Symphony No. 3 (1983)

Symphony No. 3 (1983)

By Michael Klein, Temple University

Written for the concert Creative Links: The Career of Witold Lutoslawski, performed on Nov 18, 2005 at Avery Fisher Hall at Lincoln Center.

Beginning in the 1960s, Lutoslawski’s international reputation brought him enough commissions and performances to allow full devotion to composition. In 1974, while receiving an honorary doctorate from Northwestern University, Lutoslawski accepted one such commission from the Chicago Symphony Orchestra. Though he immediately started sketching what would become his Symphony No. 3, he soon had to put the project aside to complete other commissions. In addition, he may have felt that his next Symphony should only proceed after solving the problems of melodic writing that came with his limited aleatory technique. Finally, in 1981 Lutoslawski resumed intensive work on his Symphony No. 3, which Sir Georg Solti and the Chicago Symphony Orchestra premiered in September 1983.
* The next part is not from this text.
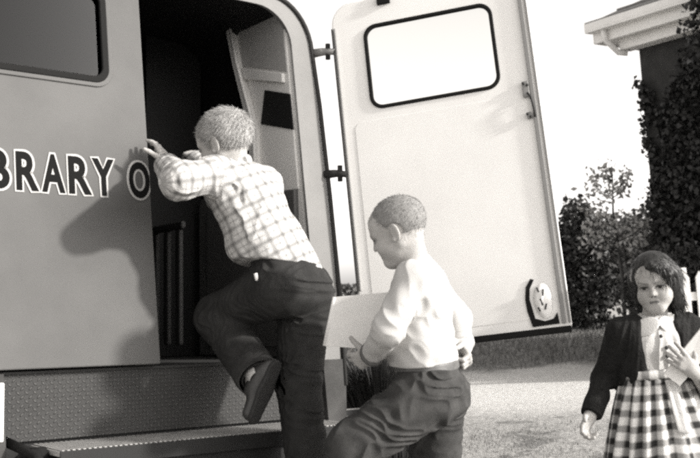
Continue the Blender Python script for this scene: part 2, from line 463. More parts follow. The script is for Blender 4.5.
def strands(name, V, F, count, length, flow, m, parent, width=.0009, lift=.5, seed=1, mask=None, jit=.35, segs=2, grav=0.):
    """short tapered hairs growing from a surface"""
    r = np.random.default_rng(seed)
    c = V[F].mean(1); nrm = np.cross(V[F[:, 1]]-V[F[:, 0]], V[F[:, 2]]-V[F[:, 0]]); nrm /= np.linalg.norm(nrm, axis=1)[:, None]+1e-12
    if mask is not None: k = mask(c); c = c[k]; nrm = nrm[k]
    i = r.integers(0, len(c), count); p = c[i]+r.normal(0, .0012, (count, 3)); n = nrm[i]
    fl = flow(p, n); fl = fl-n*(fl*n).sum(1)[:, None]; fl /= np.linalg.norm(fl, axis=1)[:, None]+1e-9
    d = fl*(1-lift)+n*lift+r.normal(0, jit*.5, (count, 3)); d /= np.linalg.norm(d, axis=1)[:, None]
    Ln = length*r.uniform(.6, 1.2, count)[:, None]
    sd = np.cross(d, n+r.normal(0, .5, (count, 3))); sd /= np.linalg.norm(sd, axis=1)[:, None]+1e-9
    w = width*r.uniform(.7, 1.3, count)[:, None]
    base = p-n*.002
    rows = []
    for k in range(segs+1):
        t = k/segs; q = base+d*Ln*t+fl*Ln*(t*t*.25)+A3(0, 0, -1)*grav*t*t
        rows += [q+sd*w*(1-t*.85), q-sd*w*(1-t*.85)]
    VV = np.stack(rows, 1).reshape(-1, 3); nv = 2*(segs+1)
    base_i = np.arange(count)[:, None]*nv
    FF = np.concatenate([base_i+np.array([[2*k, 2*k+1, 2*k+3, 2*k+2]]) for k in range(segs)])
    return mesh_np(name, VV, FF, m, parent, smooth=False)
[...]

Following a plan found in his Symphony No. 2, Preludes and Fugues, and String Quartet, the work employs a two-movement form where the movements proceed without a break. The first movement is brief and episodic, with each episode framed by a four-note jab in the brass. The second movement becomes more lyrically narrative, leading to a culminating climax that concludes with that same four-note motive. As the second movement proceeds, we hear the fruits of Lutoslawski’s labors with melodic writing. In particular, the final section features a long-breathed melody that reaches a rather ecstatic moment punctuated by a fabulous, sustained texture in the percussion, evoking a gamelan effect. It is difficult to refrain from gushing over this passage, which brings the work to an instant of unqualified optimism rarely found in Lutoslawski’s uncompromisingly modernist music. The Symphony No. 3 is Lutoslawski’s masterpiece among masterpieces. It fulfills the promise that a young Polish composer once pursued among the ashes of a culture dashed by war and tyranny.